US 5G is largely based on reusing old 4G spectrum. We cover the nation with low-band 5G that has performance similar to 4G, and have little spots of Verizon’s super-speedy ultra-wideband, also known as millimeter-wave. Only one of our carriers, T-Mobile, is currently building a mid-band network that promises differentiated performance across whole cities.
That’s resulted in the US winding up at the bottom of 5G speed league tables, according to studies from OpenSignal and others.
In the rest of the world, though, the 5G situation is quite different, according to presenters at Mobile World Congress Shanghai’s 5G Spectrum and Policy Forum. There, mid-band spectrum between 2 and 7GHz rules—especially the C-band, which just got auctioned off in the US for more than $80 billion. We’re waiting for the FCC to announce the winners of that auction.
The countries that rank at the top of 5G performance are those with dedicated allotments of around 100MHz of mid-band airwaves per carrier, Huawei’s Tide Xu said at MWC Shanghai. “If spectrum hasn’t been allocated decently, operators need five times the investment to develop it,” he said.
“If there are three or four operators in a country who can get those high bandwidths in a continuous way, it can bring many times [investment as revenue,]” he said.
The US may be behind the leaders, but some Asian countries haven’t even started auctioning C-band, for a familiar reason: fixed broadcast satellite services are squatting on the spectrum, said CK Foong, head of regulatory affairs for Axiata Group, a multinational, Malaysia-based mobile provider. But while US C-band satellite use has been declining, it’s more widely used in Asia because it has less rain fade than higher frequency bands, and there’s a lot of rain in southern Asia.

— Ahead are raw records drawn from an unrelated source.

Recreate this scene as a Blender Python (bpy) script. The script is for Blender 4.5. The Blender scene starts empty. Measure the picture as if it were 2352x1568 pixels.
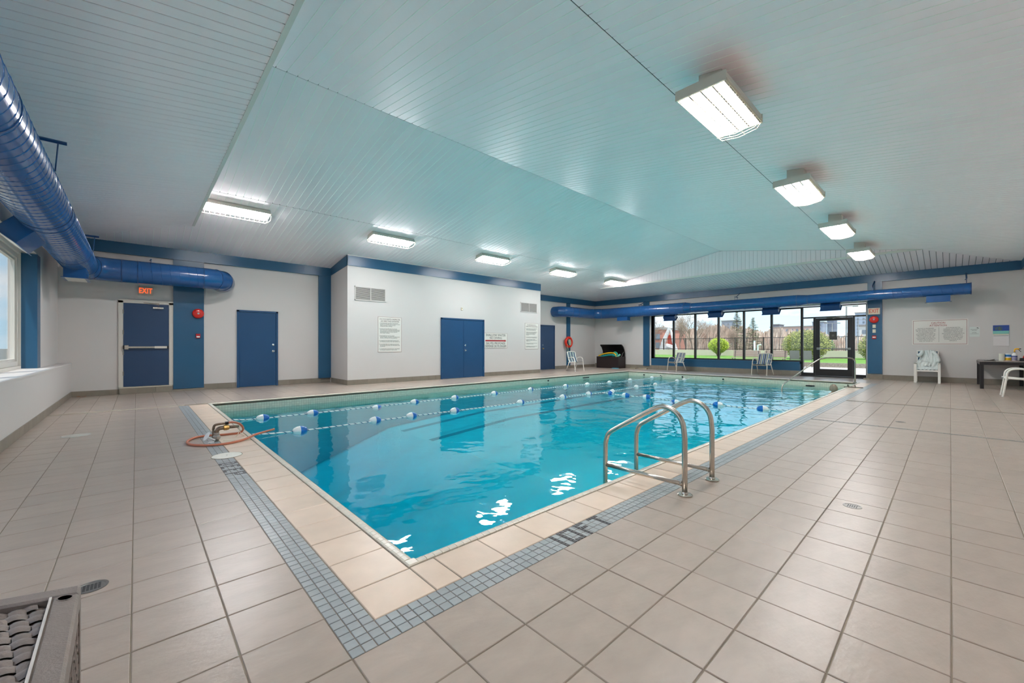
import bpy, bmesh, math, random
from math import sin, cos, pi, radians, atan2, sqrt
from mathutils import Vector, Matrix
random.seed(7)
C = bpy.context.scene.collection
S = bpy.context.scene

# ------------------------------------------------------------------ camera
H = 1.17
cam_d = bpy.data.cameras.new('camera')
cam_d.lens = 36 * 931.7 / 2352
cam_d.sensor_width = 36
cam_d.shift_y = 10 / 2352
cam_d.clip_end = 2000
cam_d.clip_start = 0.05
cam = bpy.data.objects.new('camera', cam_d)
cam.location = (0, 0, H)
cam.rotation_euler = (pi / 2, 0, radians(47.224 - 90))
C.objects.link(cam)
S.camera = cam

# ------------------------------------------------------------------ sky
SKY_STRENGTH = 1.6
w = bpy.data.worlds.new('sky'); S.world = w
w.use_nodes = True
nt = w.node_tree; nt.nodes.clear()
def N(t, **k):
    n = nt.nodes.new(t)
    for a, b in k.items(): setattr(n, a, b)
    return n
out = N('ShaderNodeOutputWorld'); bg = N('ShaderNodeBackground')
tc = N('ShaderNodeTexCoord'); sep = N('ShaderNodeSeparateXYZ')
ramp = N('ShaderNodeValToRGB')
e = ramp.color_ramp.elements
e[0].position = 0.0; e[0].color = (0.62, 0.82, 0.95, 1)
e[1].position = 0.6; e[1].color = (0.16, 0.40, 0.80, 1)
k = e.new(0.12); k.color = (0.50, 0.74, 0.95, 1)
mp = N('ShaderNodeMapping'); mp.inputs['Scale'].default_value = (3, 3, 9)
nz = N('ShaderNodeTexNoise'); nz.inputs['Scale'].default_value = 1.6; nz.inputs['Detail'].default_value = 7; nz.inputs['Roughness'].default_value = .55
cr = N('ShaderNodeValToRGB')
cr.color_ramp.elements[0].position = .42; cr.color_ramp.elements[0].color = (0, 0, 0, 1)
cr.color_ramp.elements[1].position = .62; cr.color_ramp.elements[1].color = (1, 1, 1, 1)
mx = N('ShaderNodeMixRGB'); mx.inputs['Color2'].default_value = (0.93, 0.95, 0.98, 1)
L = nt.links.new
L(tc.outputs['Generated'], sep.inputs[0]); L(sep.outputs['Z'], ramp.inputs[0])
L(tc.outputs['Generated'], mp.inputs[0]); L(mp.outputs[0], nz.inputs['Vector']); L(nz.outputs[0], cr.inputs[0])
L(cr.outputs[0], mx.inputs['Fac']); L(ramp.outputs[0], mx.inputs['Color1'])
L(mx.outputs[0], bg.inputs['Color']); bg.inputs['Strength'].default_value = SKY_STRENGTH
L(bg.outputs[0], out.inputs[0])

# ------------------------------------------------------------------ sun
sd = bpy.data.lights.new('sun', 'SUN'); sd.energy = 4.6; sd.angle = radians(1.5); sd.color = (1, .95, .88)
so = bpy.data.objects.new('sun', sd); C.objects.link(so)
so.rotation_euler = Vector((0.235, 0.38, -0.95)).to_track_quat('-Z', 'Y').to_euler()
so.location = (0, -30, 40)
LAMP = 76.0      # radiance of the fluorescent tubes' lenses

S.view_settings.view_transform = 'Standard'
S.view_settings.look = 'None'
S.view_settings.gamma = 1
S.view_settings.use_curve_mapping = False
S.view_settings.exposure = 0.14
try:
    S.cycles.max_bounces = 10; S.cycles.diffuse_bounces = 6; S.cycles.transparent_max_bounces = 16
    S.cycles.sample_clamp_indirect = 12
except Exception: pass

# ------------------------------------------------------------------ helpers
def lin(c):
    return tuple(((v / 255) / 12.92 if v / 255 <= .04045 else ((v / 255 + .055) / 1.055) ** 2.4) for v in c)

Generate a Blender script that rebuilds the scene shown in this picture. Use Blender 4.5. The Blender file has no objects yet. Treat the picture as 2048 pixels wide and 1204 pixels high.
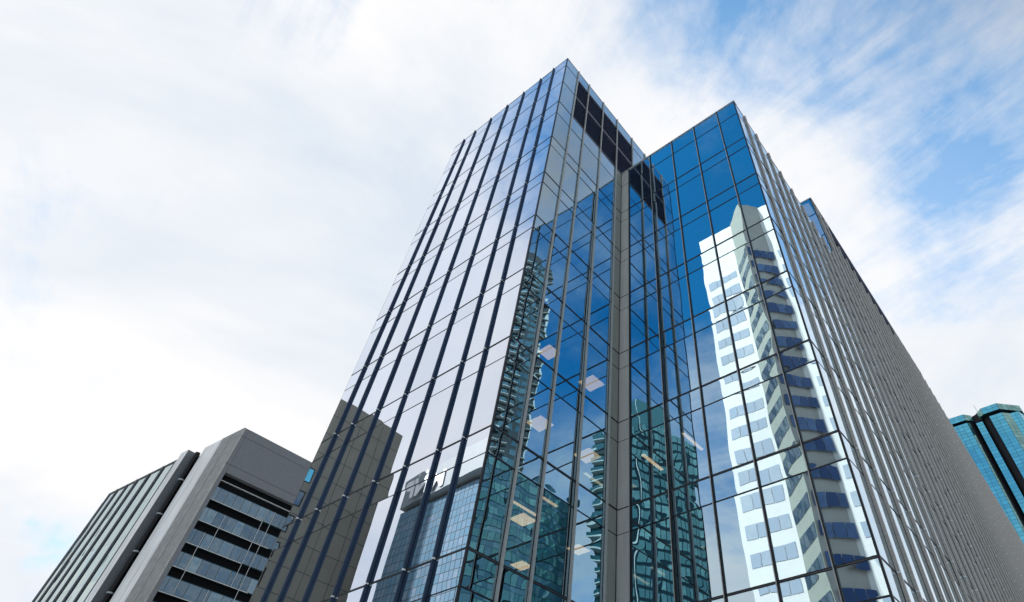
import bpy, bmesh, math, random
from mathutils import Vector, Matrix
random.seed(7)
SC = bpy.context.scene
COL = SC.collection
R_ = math.radians

# ------------------------------------------------------------------ camera
FPX, CX, CY = 1178.193, 1217.111, 579.915          # focal length / principal point on a 2048 x 1204 frame
FW = Vector((0.0, 0.66313594, 0.74849898)); RT = Vector((0.99937001, -0.02656459, 0.02353502)); UP = Vector((-0.03549049, -0.74802744, 0.66271817))
EYE = Vector((0, 0, 1.6))
cam = bpy.data.cameras.new("camera"); camo = bpy.data.objects.new("camera", cam); COL.objects.link(camo)
cam.sensor_width = 36; cam.lens = 36 * FPX / 2048
cam.shift_x = (1024 - CX) / 2048; cam.shift_y = (CY - 602) / 2048
cam.clip_start = 0.1; cam.clip_end = 5000
camo.matrix_world = Matrix.Translation(EYE) @ Matrix((RT, UP, -FW)).transposed().to_4x4()
SC.camera = camo

# ------------------------------------------------------------------ light
SUN_AZ, SUN_EL = 97.0, 35.0
sd = Vector((math.cos(R_(SUN_EL)) * math.cos(R_(SUN_AZ)), math.cos(R_(SUN_EL)) * math.sin(R_(SUN_AZ)), math.sin(R_(SUN_EL))))
sl = bpy.data.lights.new("sun", 'SUN'); sl.energy = 5.0; sl.angle = R_(0.5); sl.color = (1.0, 0.95, 0.87)
so = bpy.data.objects.new("sun", sl); COL.objects.link(so); so.rotation_euler = sd.to_track_quat('Z', 'Y').to_euler(); so.location = (0, 0, 300)
SC.view_settings.view_transform = 'Standard'; SC.view_settings.look = 'None'; SC.view_settings.gamma = 1
SC.view_settings.exposure = 0.5; SC.view_settings.use_curve_mapping = False
SC.cycles.max_bounces = 10; SC.cycles.glossy_bounces = 6; SC.cycles.transparent_max_bounces = 10; SC.cycles.transmission_bounces = 4
SC.cycles.diffuse_bounces = 2; SC.cycles.sample_clamp_indirect = 6

# ------------------------------------------------------------------ sky: Nishita with broken cloud
W = bpy.data.worlds.new("World"); SC.world = W; W.use_nodes = True
nt = W.node_tree; nt.nodes.clear()
def N(tree, t, **kw):
    n = tree.nodes.new(t)
    for k, v in kw.items():
        if k in n.inputs.keys(): n.inputs[k].default_value = v
        else: setattr(n, k, v)
    return n
def L(tree, a, b): tree.links.new(a, b)
def M(tree, op, a, b=None, c=None, clamp=False):
    n = tree.nodes.new('ShaderNodeMath'); n.operation = op; n.use_clamp = clamp
    for i, v in enumerate((a, b, c)):
        if v is None: continue
        if isinstance(v, (int, float)): n.inputs[i].default_value = v
        else: tree.links.new(v, n.inputs[i])
    return n.outputs[0]
def azel(az, el): return (math.cos(R_(el)) * math.cos(R_(az)), math.cos(R_(el)) * math.sin(R_(az)), math.sin(R_(el)))
tc = N(nt, 'ShaderNodeTexCoord'); DIR = tc.outputs['Generated']
sky = N(nt, 'ShaderNodeTexSky'); sky.sky_type = 'NISHITA'; sky.sun_disc = False
sky.sun_elevation = R_(SUN_EL); sky.sun_rotation = R_(90 - SUN_AZ); sky.air_density = 1.0; sky.dust_density = 0.3; sky.ozone_density = 3.0
tint = N(nt, 'ShaderNodeMix'); tint.data_type = 'RGBA'; tint.blend_type = 'MULTIPLY'; tint.inputs[0].default_value = 1.0
L(nt, sky.outputs[0], tint.inputs[6]); tint.inputs[7].default_value = (0.14, 0.95, 1.16, 1)
bg1 = N(nt, 'ShaderNodeBackground', Strength=0.15); L(nt, tint.outputs[2], bg1.inputs['Color'])
sep = N(nt, 'ShaderNodeSeparateXYZ'); L(nt, DIR, sep.inputs[0])
zz = M(nt, 'MAXIMUM', sep.outputs[2], 0.0); den = M(nt, 'ADD', zz, 0.22)
cu = M(nt, 'DIVIDE', sep.outputs[0], den); cv = M(nt, 'DIVIDE', sep.outputs[1], den)
comb = N(nt, 'ShaderNodeCombineXYZ'); L(nt, cu, comb.inputs[0]); L(nt, cv, comb.inputs[1])
STREAK = 50
def noise(scale, detail, rough, dist=0.0, rot=0.0, sc=(1, 1, 1), loc=(0, 0, 0)):
    m0 = N(nt, 'ShaderNodeMapping'); m0.inputs['Rotation'].default_value = (0, 0, R_(rot)); L(nt, comb.outputs[0], m0.inputs[0])
    mp = N(nt, 'ShaderNodeMapping'); mp.inputs['Scale'].default_value = sc; mp.inputs['Location'].default_value = loc
    L(nt, m0.outputs[0], mp.inputs[0])
    n = N(nt, 'ShaderNodeTexNoise', Scale=scale, Detail=detail, Roughness=rough, Distortion=dist); L(nt, mp.outputs[0], n.inputs['Vector']); return n.outputs[0]
nA = noise(2.1, 9, 0.62, 0.35, loc=(3.1, 1.7, 0))
nB = noise(3.0, 9, 0.66, 0.6, rot=STREAK, sc=(0.5, 2.0, 1), loc=(1.3, 4.2, 0))
nC = noise(7.0, 8, 0.66, 0.5, loc=(7, 2, 0))
nD = noise(1.5, 6, 0.55, 0.8, loc=(2, 9, 0))
mix = M(nt, 'ADD', M(nt, 'MULTIPLY', nA, 0.55), M(nt, 'ADD', M(nt, 'MULTIPLY', nB, 0.3), M(nt, 'MULTIPLY', nC, 0.15)))
BLOBS = [(42, 63, 26, -0.15), (38, 52, 60, -0.15), (48, 71, 70, -0.20), (80, 74, 220, -0.10), (128, 70, 120, -0.08), (46, 42, 160, -0.10), (30, 45, 60, -0.10), (-150, 64, 14, -0.28), (-155, 50, 30, -0.26), (-156, 36, 60, -0.22), (-88, 56, 9, -0.46), (178, 67, 40, -0.17), (6, 64, 30, -0.10),
         (140, 48, 5, 0.22), (172, 48, 30, 0.12), (148, 27, 16, -0.07), (-160, 28, 14, 0.06), (-90, 30, 20, 0.02), (60, 40, 8, 0.10)]
acc = 0.66
for az, el, n_, am in BLOBS:
    dp = N(nt, 'ShaderNodeVectorMath'); dp.operation = 'DOT_PRODUCT'; L(nt, DIR, dp.inputs[0]); dp.inputs[1].default_value = azel(az, el)
    acc = M(nt, 'ADD', acc, M(nt, 'MULTIPLY', M(nt, 'POWER', M(nt, 'MAXIMUM', dp.outputs['Value'], 0.0), n_), am))
f = M(nt, 'SUBTRACT', M(nt, 'ADD', M(nt, 'MULTIPLY', M(nt, 'SUBTRACT', mix, 0.5), 1.9), acc), 0.0)
mr = N(nt, 'ShaderNodeMapRange'); mr.interpolation_type = 'SMOOTHSTEP'; L(nt, f, mr.inputs[0]); mr.inputs[1].default_value = 0.16; mr.inputs[2].default_value = 0.74
MASK = M(nt, 'MAXIMUM', mr.outputs[0], M(nt, 'MULTIPLY', M(nt, 'ADD', M(nt, 'MULTIPLY', sep.outputs[1], 2.0), 0.0, clamp=True), 0.32))   # thin high haze towards the sun side
shade = N(nt, 'ShaderNodeMapRange'); L(nt, M(nt, 'ADD', M(nt, 'MULTIPLY', nD, 0.75), M(nt, 'MULTIPLY', nA, 0.25)), shade.inputs[0]); shade.inputs[1].default_value = 0.44; shade.inputs[2].default_value = 0.66
cc = N(nt, 'ShaderNodeMix'); cc.data_type = 'RGBA'; L(nt, shade.outputs[0], cc.inputs[0]); cc.inputs[6].default_value = (1.0, 0.995, 1.0, 1); cc.inputs[7].default_value = (0.72, 0.80, 0.90, 1)
bg2 = N(nt, 'ShaderNodeBackground', Strength=0.71); L(nt, cc.outputs[2], bg2.inputs['Color'])
dk_ = N(nt, 'ShaderNodeVectorMath'); dk_.operation = 'DOT_PRODUCT'; L(nt, DIR, dk_.inputs[0]); dk_.inputs[1].default_value = azel(4, 61)     # a bank of thicker, greyer cloud off to the right
L(nt, M(nt, 'MULTIPLY', M(nt, 'SUBTRACT', 1.0, M(nt, 'MULTIPLY', M(nt, 'POWER', M(nt, 'MAXIMUM', dk_.outputs['Value'], 0.0), 45.0), 0.62)), 0.71), bg2.inputs['Strength'])
ms = N(nt, 'ShaderNodeMixShader'); L(nt, MASK, ms.inputs[0]); L(nt, bg1.outputs[0], ms.inputs[1]); L(nt, bg2.outputs[0], ms.inputs[2])
wo = N(nt, 'ShaderNodeOutputWorld'); L(nt, ms.outputs[0], wo.inputs[0])

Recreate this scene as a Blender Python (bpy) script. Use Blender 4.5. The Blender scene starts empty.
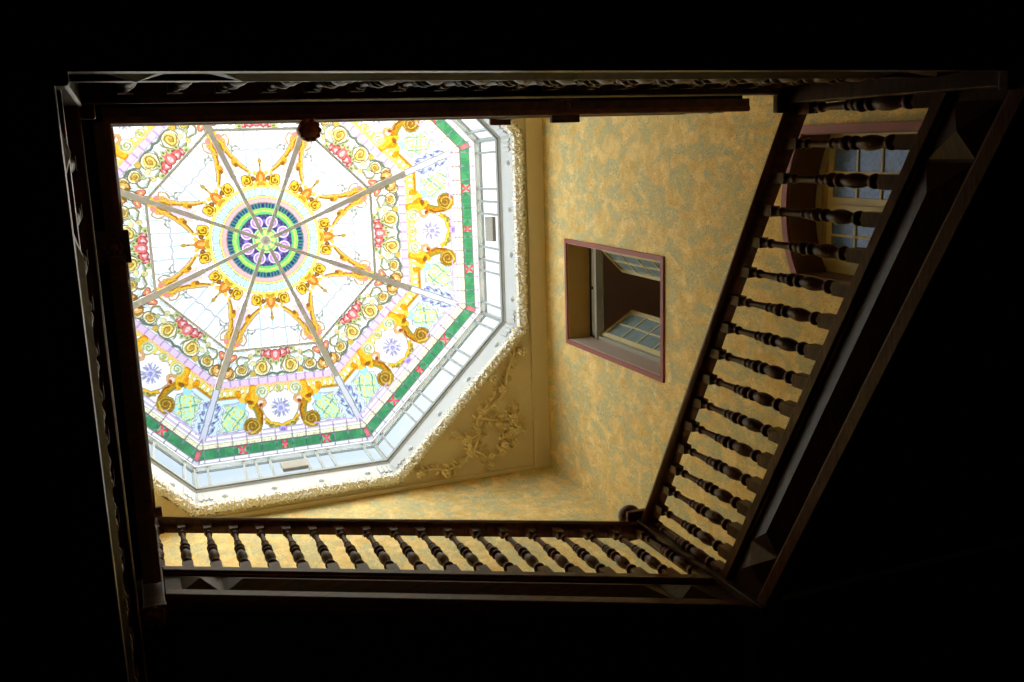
import bpy, bmesh, math, random
import numpy as np
from math import sin, cos, pi, tan, sqrt, radians
from mathutils import Vector, Matrix
from mathutils.geometry import tessellate_polygon

SC = bpy.context.scene
COL = SC.collection

# ------------------------------------------------------------------ camera
# the camera lies at the world origin, on the ground floor of the stairwell, looking up
F_PX = 956.42


def rodrigues(r):
    th = sqrt(sum(c * c for c in r))
    k = [c / th for c in r]
    K = Matrix(((0, -k[2], k[1]), (k[2], 0, -k[0]), (-k[1], k[0], 0)))
    return Matrix.Identity(3) + sin(th) * K + (1 - cos(th)) * (K @ K)


RW = rodrigues((0.19505, -0.38113, -0.06972))
cd = bpy.data.cameras.new('camera')
cam = bpy.data.objects.new('camera', cd)
COL.objects.link(cam)
cd.sensor_fit = 'HORIZONTAL'
cd.sensor_width = 36.0
cd.lens = 36.0 * F_PX / 1024.0
cd.clip_start = 0.05
cd.clip_end = 200
m3 = Matrix((RW[0], -Vector(RW[1]), -Vector(RW[2]))).transposed()
cam.matrix_world = m3.to_4x4()
SC.camera = cam

# ------------------------------------------------------------------ light and exposure
SC.view_settings.view_transform = 'Standard'
SC.view_settings.look = 'None'
SC.view_settings.gamma = 1.0
SC.view_settings.use_curve_mapping = False
SC.view_settings.exposure = 0.0
SC.cycles.use_denoising = True
SC.cycles.max_bounces = 14
SC.cycles.diffuse_bounces = 10
SC.cycles.transparent_max_bounces = 16
SC.cycles.caustics_reflective = False
SC.cycles.caustics_refractive = False
SC.cycles.sample_clamp_indirect = 6.0

LOW_SKY_BOOST = 7.3  # gain on the unseen low sky, added to brighten the interior
SKY = 4.2                      # brightness of the hazy sky above the skylight
world = bpy.data.worlds.new('sky')
SC.world = world
world.use_nodes = True
wn = world.node_tree.nodes
wl = world.node_tree.links
wn.clear()
w_out = wn.new('ShaderNodeOutputWorld')
w_bg = wn.new('ShaderNodeBackground')
w_tc = wn.new('ShaderNodeTexCoord')
w_dot = wn.new('ShaderNodeVectorMath'); w_dot.operation = 'DOT_PRODUCT'
sd = Vector((0.55, -0.42, 0.9)).normalized()
w_dot.inputs[1].default_value = sd
w_ramp = wn.new('ShaderNodeValToRGB')
e = w_ramp.color_ramp.elements
e[0].position = 0.40; e[0].color = (0.34, 0.40, 0.48, 1)
e[1].position = 0.93; e[1].color = (1.0, 0.985, 0.95, 1)
x_ = w_ramp.color_ramp.elements.new(0.72); x_.color = (0.50, 0.56, 0.62, 1)
wl.new(w_tc.outputs['Generated'], w_dot.inputs[0])
wl.new(w_dot.outputs['Value'], w_ramp.inputs[0])
wl.new(w_ramp.outputs[0], w_bg.inputs[0])
# low sky, outside the view, is boosted to light walls and ceiling
w_sep = wn.new('ShaderNodeSeparateXYZ')
w_map = wn.new('ShaderNodeMapRange'); w_map.interpolation_type = 'SMOOTHSTEP'
w_map.inputs['From Min'].default_value = .87; w_map.inputs['From Max'].default_value = .55
w_map.inputs['To Min'].default_value = SKY; w_map.inputs['To Max'].default_value = SKY * LOW_SKY_BOOST
wl.new(w_tc.outputs['Generated'], w_sep.inputs[0]); wl.new(w_sep.outputs['Z'], w_map.inputs['Value'])
wl.new(w_map.outputs[0], w_bg.inputs[1])
wl.new(w_bg.outputs[0], w_out.inputs[0])

# ------------------------------------------------------------------ measures (metres, z counted from the eye)
FLOOR = -1.6
XR, YB = 2.945, 2.481                 # well: right and lower balustrade planes
XL, YT = -0.06, -0.21                 # well: left and upper newel lines
WXR, WXL, WYB, WYT = 5.915, -1.99, 5.074, -2.43
ZC = 13.38
OX, OY = 1.962, 1.322                 # centre of the dome
BH = 0.775                            # baluster height
SL = 0.535                            # stair slope
GZ = 2.89                             # first gallery, base of its balusters
LZ = 7.0                              # upper landing, base of its balusters

# ------------------------------------------------------------------ materials


def lin(c):
    return tuple(((v / 255.0) / 12.92 if v / 255.0 <= 0.04045 else ((v / 255.0 + 0.055) / 1.055) ** 2.4) for v in c)


def new_mat(name):
    m = bpy.data.materials.new(name)
    m.use_nodes = True
    nt = m.node_tree
    return m, nt, nt.nodes, nt.links, nt.nodes['Principled BSDF']


def simple(name, rgb, rough=0.6, spec=0.4, noise=0.0, nscale=8.0, bump=0.0):
    m, nt, n, l, p = new_mat(name)
    c = lin(rgb)
    p.inputs['Roughness'].default_value = rough
    p.inputs['Specular IOR Level'].default_value = spec
    if noise:
        tc = n.new('ShaderNodeTexCoord')
        nz = n.new('ShaderNodeTexNoise'); nz.inputs['Scale'].default_value = nscale; nz.inputs['Detail'].default_value = 5
        r = n.new('ShaderNodeValToRGB')
        r.color_ramp.elements[0].position = .3; r.color_ramp.elements[1].position = .7
        r.color_ramp.elements[0].color = tuple(v * (1 - noise) for v in c) + (1,)
        r.color_ramp.elements[1].color = tuple(min(1, v * (1 + noise)) for v in c) + (1,)
        l.new(tc.outputs['Object'], nz.inputs['Vector']); l.new(nz.outputs['Fac'], r.inputs[0])
        l.new(r.outputs[0], p.inputs['Base Color'])
        if bump:
            b = n.new('ShaderNodeBump'); b.inputs['Strength'].default_value = bump; b.inputs['Distance'].default_value = .01
            l.new(nz.outputs['Fac'], b.inputs['Height']); l.new(b.outputs[0], p.inputs['Normal'])
    else:
        p.inputs['Base Color'].default_value = c + (1,)
    return m


def wood(name, dark, light, rough=0.38, scale=(3, 3, 22)):
    m, nt, n, l, p = new_mat(name)
    tc = n.new('ShaderNodeTexCoord')
    mp = n.new('ShaderNodeMapping'); mp.inputs['Scale'].default_value = scale
    nz = n.new('ShaderNodeTexNoise'); nz.inputs['Scale'].default_value = 2.2; nz.inputs['Detail'].default_value = 6
    nz.inputs['Distortion'].default_value = 1.2
    r = n.new('ShaderNodeValToRGB')
    r.color_ramp.elements[0].position = .3; r.color_ramp.elements[1].position = .72
    r.color_ramp.elements[0].color = lin(dark) + (1,); r.color_ramp.elements[1].color = lin(light) + (1,)
    l.new(tc.outputs['Object'], mp.inputs[0]); l.new(mp.outputs[0], nz.inputs['Vector'])
    l.new(nz.outputs['Fac'], r.inputs[0]); l.new(r.outputs[0], p.inputs['Base Color'])
    p.inputs['Roughness'].default_value = rough
    p.inputs['Specular IOR Level'].default_value = 0.45
    return m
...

“We’re looking for innovative ideas from 3GPP for coexisting with fixed satellite services,” said Prakash Moorut, Nokia Bell Labs head of spectrum standardization.
While the US may have just auctioned the right spectrum, Xu implied there’s another big worry: the $81 billion cost of the auction. He didn’t mention the US in his presentation, but suggested that deferring payments, or offering payment plans, will help carriers speed up their 5G rollouts by balancing spectrum payments with network building costs.
Wi-Fi 6E: Not a Done Deal
I was startled by how the Asian panelists made a vigorous argument against what the US knows as Wi-Fi 6E. The US led the way to declare the 5.9-7.1GHz band an unlicensed band for Wi-Fi applications, but whether that band should be licensed or unlicensed is still under debate in many countries.
Foong went in hard on Wi-Fi. “Unlicensed spectrum cannot guarantee good quality,” he said, talking about how the Wi-Fi at his house would “seize up” even though he has a mesh network with four units. “The mobile industry has been banking on licensed spectrum for the last 30 years.”
Foong admitted that shared-spectrum schemes, such as Qualcomm’s 5G NR-U, could “be a halfway” solution. NR-U does for 5G what LAA, Licensed Assisted Access, did for 4G. In the 4G realm, all three of our major carriers have put up panels outdoors in city centers that use 5GHz Wi-Fi spectrum as a supplement for their licensed spectrum; that’s known as Band 46 in 4G parlance. Our tests have shown that 4G LAA gives 5G-like speeds.
Qualcomm oddly hasn’t wanted to talk about NR-U recently, though, declining to discuss it when it launched its new X65 modem chipset. (I asked.) Hopefully we’ll hear more about this technology over the next year.